RECORDS FOR THE TASK:
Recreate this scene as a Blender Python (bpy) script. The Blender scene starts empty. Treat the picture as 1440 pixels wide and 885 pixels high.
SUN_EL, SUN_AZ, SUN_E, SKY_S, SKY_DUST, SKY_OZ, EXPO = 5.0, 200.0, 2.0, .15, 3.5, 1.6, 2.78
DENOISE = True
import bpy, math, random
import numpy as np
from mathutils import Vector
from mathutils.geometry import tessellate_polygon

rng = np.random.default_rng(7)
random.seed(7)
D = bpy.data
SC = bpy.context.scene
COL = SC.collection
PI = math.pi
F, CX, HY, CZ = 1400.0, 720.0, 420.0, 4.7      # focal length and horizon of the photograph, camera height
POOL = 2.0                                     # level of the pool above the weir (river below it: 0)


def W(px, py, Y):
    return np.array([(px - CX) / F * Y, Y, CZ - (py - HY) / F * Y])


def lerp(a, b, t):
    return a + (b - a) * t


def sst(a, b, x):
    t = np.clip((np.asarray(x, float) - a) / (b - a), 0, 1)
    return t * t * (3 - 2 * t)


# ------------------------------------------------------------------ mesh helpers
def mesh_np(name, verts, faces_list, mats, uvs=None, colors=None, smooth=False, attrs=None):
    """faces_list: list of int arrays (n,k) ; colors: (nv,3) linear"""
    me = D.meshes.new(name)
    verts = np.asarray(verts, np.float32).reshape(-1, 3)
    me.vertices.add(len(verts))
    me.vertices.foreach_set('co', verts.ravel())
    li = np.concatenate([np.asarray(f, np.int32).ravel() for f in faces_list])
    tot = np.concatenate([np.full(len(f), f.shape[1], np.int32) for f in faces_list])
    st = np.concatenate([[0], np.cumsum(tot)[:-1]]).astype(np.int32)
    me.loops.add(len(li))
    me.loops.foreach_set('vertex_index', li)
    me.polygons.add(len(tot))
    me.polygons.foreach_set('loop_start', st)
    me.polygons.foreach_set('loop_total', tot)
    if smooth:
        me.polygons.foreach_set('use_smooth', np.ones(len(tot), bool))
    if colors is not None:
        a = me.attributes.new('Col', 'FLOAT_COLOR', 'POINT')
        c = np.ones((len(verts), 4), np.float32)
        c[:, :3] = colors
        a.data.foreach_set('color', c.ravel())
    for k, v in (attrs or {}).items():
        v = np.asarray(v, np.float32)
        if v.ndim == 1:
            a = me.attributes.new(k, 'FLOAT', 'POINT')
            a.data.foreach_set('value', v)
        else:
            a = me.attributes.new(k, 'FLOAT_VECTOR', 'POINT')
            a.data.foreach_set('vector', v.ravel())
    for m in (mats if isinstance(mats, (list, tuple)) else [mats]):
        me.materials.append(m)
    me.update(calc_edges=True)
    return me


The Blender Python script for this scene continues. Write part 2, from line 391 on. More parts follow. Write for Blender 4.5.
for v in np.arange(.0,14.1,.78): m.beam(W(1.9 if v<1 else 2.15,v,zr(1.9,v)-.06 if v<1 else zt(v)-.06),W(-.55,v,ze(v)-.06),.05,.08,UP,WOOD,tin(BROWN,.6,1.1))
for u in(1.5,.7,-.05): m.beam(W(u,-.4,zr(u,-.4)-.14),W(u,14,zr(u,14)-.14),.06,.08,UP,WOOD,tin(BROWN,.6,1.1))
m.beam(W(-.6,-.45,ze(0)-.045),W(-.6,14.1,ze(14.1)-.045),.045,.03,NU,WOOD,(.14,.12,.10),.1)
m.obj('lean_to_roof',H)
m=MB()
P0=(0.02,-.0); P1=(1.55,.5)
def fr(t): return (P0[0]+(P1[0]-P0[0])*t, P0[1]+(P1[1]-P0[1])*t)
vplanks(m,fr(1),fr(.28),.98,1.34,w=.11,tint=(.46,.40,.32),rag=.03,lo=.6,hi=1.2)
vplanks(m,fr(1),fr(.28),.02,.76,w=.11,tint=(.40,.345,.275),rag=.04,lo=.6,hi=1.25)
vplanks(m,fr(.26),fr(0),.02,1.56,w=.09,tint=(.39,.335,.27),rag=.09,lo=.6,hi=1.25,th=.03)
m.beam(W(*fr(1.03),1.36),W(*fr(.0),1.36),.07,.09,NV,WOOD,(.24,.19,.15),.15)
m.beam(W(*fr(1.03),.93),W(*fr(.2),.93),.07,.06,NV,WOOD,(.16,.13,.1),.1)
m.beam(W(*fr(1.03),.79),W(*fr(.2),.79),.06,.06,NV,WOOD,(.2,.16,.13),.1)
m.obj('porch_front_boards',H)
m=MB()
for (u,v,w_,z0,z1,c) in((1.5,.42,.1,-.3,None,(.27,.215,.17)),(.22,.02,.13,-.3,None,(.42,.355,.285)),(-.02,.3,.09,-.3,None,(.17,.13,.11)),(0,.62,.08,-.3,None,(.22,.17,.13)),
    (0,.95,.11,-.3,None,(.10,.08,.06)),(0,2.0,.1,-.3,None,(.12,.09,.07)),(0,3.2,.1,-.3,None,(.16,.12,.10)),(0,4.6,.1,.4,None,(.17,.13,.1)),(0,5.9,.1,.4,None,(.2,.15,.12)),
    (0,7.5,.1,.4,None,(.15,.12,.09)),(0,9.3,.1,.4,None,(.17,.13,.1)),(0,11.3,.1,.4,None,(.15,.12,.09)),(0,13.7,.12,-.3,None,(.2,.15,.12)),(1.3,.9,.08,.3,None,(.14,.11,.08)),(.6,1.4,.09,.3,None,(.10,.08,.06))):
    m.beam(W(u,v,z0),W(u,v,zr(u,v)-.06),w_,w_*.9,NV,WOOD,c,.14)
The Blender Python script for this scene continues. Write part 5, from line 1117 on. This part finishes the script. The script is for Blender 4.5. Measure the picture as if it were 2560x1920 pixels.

EXERCISE GOAL: Please output the entries above, every line exactly as it reads.

FINISHED TASK:
Recreate this scene as a Blender Python (bpy) script. The Blender scene starts empty. Treat the picture as 1440 pixels wide and 885 pixels high.
SUN_EL, SUN_AZ, SUN_E, SKY_S, SKY_DUST, SKY_OZ, EXPO = 5.0, 200.0, 2.0, .15, 3.5, 1.6, 2.78
DENOISE = True
import bpy, math, random
import numpy as np
from mathutils import Vector
from mathutils.geometry import tessellate_polygon

rng = np.random.default_rng(7)
random.seed(7)
D = bpy.data
SC = bpy.context.scene
COL = SC.collection
PI = math.pi
F, CX, HY, CZ = 1400.0, 720.0, 420.0, 4.7      # focal length and horizon of the photograph, camera height
POOL = 2.0                                     # level of the pool above the weir (river below it: 0)


def W(px, py, Y):
    return np.array([(px - CX) / F * Y, Y, CZ - (py - HY) / F * Y])


def lerp(a, b, t):
    return a + (b - a) * t


def sst(a, b, x):
    t = np.clip((np.asarray(x, float) - a) / (b - a), 0, 1)
    return t * t * (3 - 2 * t)


# ------------------------------------------------------------------ mesh helpers
def mesh_np(name, verts, faces_list, mats, uvs=None, colors=None, smooth=False, attrs=None):
    """faces_list: list of int arrays (n,k) ; colors: (nv,3) linear"""
    me = D.meshes.new(name)
    verts = np.asarray(verts, np.float32).reshape(-1, 3)
    me.vertices.add(len(verts))
    me.vertices.foreach_set('co', verts.ravel())
    li = np.concatenate([np.asarray(f, np.int32).ravel() for f in faces_list])
    tot = np.concatenate([np.full(len(f), f.shape[1], np.int32) for f in faces_list])
    st = np.concatenate([[0], np.cumsum(tot)[:-1]]).astype(np.int32)
    me.loops.add(len(li))
    me.loops.foreach_set('vertex_index', li)
    me.polygons.add(len(tot))
    me.polygons.foreach_set('loop_start', st)
    me.polygons.foreach_set('loop_total', tot)
    if smooth:
        me.polygons.foreach_set('use_smooth', np.ones(len(tot), bool))
    if colors is not None:
        a = me.attributes.new('Col', 'FLOAT_COLOR', 'POINT')
        c = np.ones((len(verts), 4), np.float32)
        c[:, :3] = colors
        a.data.foreach_set('color', c.ravel())
    for k, v in (attrs or {}).items():
        v = np.asarray(v, np.float32)
        if v.ndim == 1:
            a = me.attributes.new(k, 'FLOAT', 'POINT')
            a.data.foreach_set('value', v)
        else:
            a = me.attributes.new(k, 'FLOAT_VECTOR', 'POINT')
            a.data.foreach_set('vector', v.ravel())
    for m in (mats if isinstance(mats, (list, tuple)) else [mats]):
        me.materials.append(m)
    me.update(calc_edges=True)
    return me


The Blender Python script for this scene continues. Write part 2, from line 391 on. More parts follow. Write for Blender 4.5.
for v in np.arange(.0,14.1,.78): m.beam(W(1.9 if v<1 else 2.15,v,zr(1.9,v)-.06 if v<1 else zt(v)-.06),W(-.55,v,ze(v)-.06),.05,.08,UP,WOOD,tin(BROWN,.6,1.1))
for u in(1.5,.7,-.05): m.beam(W(u,-.4,zr(u,-.4)-.14),W(u,14,zr(u,14)-.14),.06,.08,UP,WOOD,tin(BROWN,.6,1.1))
m.beam(W(-.6,-.45,ze(0)-.045),W(-.6,14.1,ze(14.1)-.045),.045,.03,NU,WOOD,(.14,.12,.10),.1)
m.obj('lean_to_roof',H)
m=MB()
P0=(0.02,-.0); P1=(1.55,.5)
def fr(t): return (P0[0]+(P1[0]-P0[0])*t, P0[1]+(P1[1]-P0[1])*t)
vplanks(m,fr(1),fr(.28),.98,1.34,w=.11,tint=(.46,.40,.32),rag=.03,lo=.6,hi=1.2)
vplanks(m,fr(1),fr(.28),.02,.76,w=.11,tint=(.40,.345,.275),rag=.04,lo=.6,hi=1.25)
vplanks(m,fr(.26),fr(0),.02,1.56,w=.09,tint=(.39,.335,.27),rag=.09,lo=.6,hi=1.25,th=.03)
m.beam(W(*fr(1.03),1.36),W(*fr(.0),1.36),.07,.09,NV,WOOD,(.24,.19,.15),.15)
m.beam(W(*fr(1.03),.93),W(*fr(.2),.93),.07,.06,NV,WOOD,(.16,.13,.1),.1)
m.beam(W(*fr(1.03),.79),W(*fr(.2),.79),.06,.06,NV,WOOD,(.2,.16,.13),.1)
m.obj('porch_front_boards',H)
m=MB()
for (u,v,w_,z0,z1,c) in((1.5,.42,.1,-.3,None,(.27,.215,.17)),(.22,.02,.13,-.3,None,(.42,.355,.285)),(-.02,.3,.09,-.3,None,(.17,.13,.11)),(0,.62,.08,-.3,None,(.22,.17,.13)),
    (0,.95,.11,-.3,None,(.10,.08,.06)),(0,2.0,.1,-.3,None,(.12,.09,.07)),(0,3.2,.1,-.3,None,(.16,.12,.10)),(0,4.6,.1,.4,None,(.17,.13,.1)),(0,5.9,.1,.4,None,(.2,.15,.12)),
    (0,7.5,.1,.4,None,(.15,.12,.09)),(0,9.3,.1,.4,None,(.17,.13,.1)),(0,11.3,.1,.4,None,(.15,.12,.09)),(0,13.7,.12,-.3,None,(.2,.15,.12)),(1.3,.9,.08,.3,None,(.14,.11,.08)),(.6,1.4,.09,.3,None,(.10,.08,.06))):
    m.beam(W(u,v,z0),W(u,v,zr(u,v)-.06),w_,w_*.9,NV,WOOD,c,.14)
The Blender Python script for this scene continues. Write part 5, from line 1117 on. This part finishes the script. The script is for Blender 4.5. Measure the picture as if it were 2560x1920 pixels.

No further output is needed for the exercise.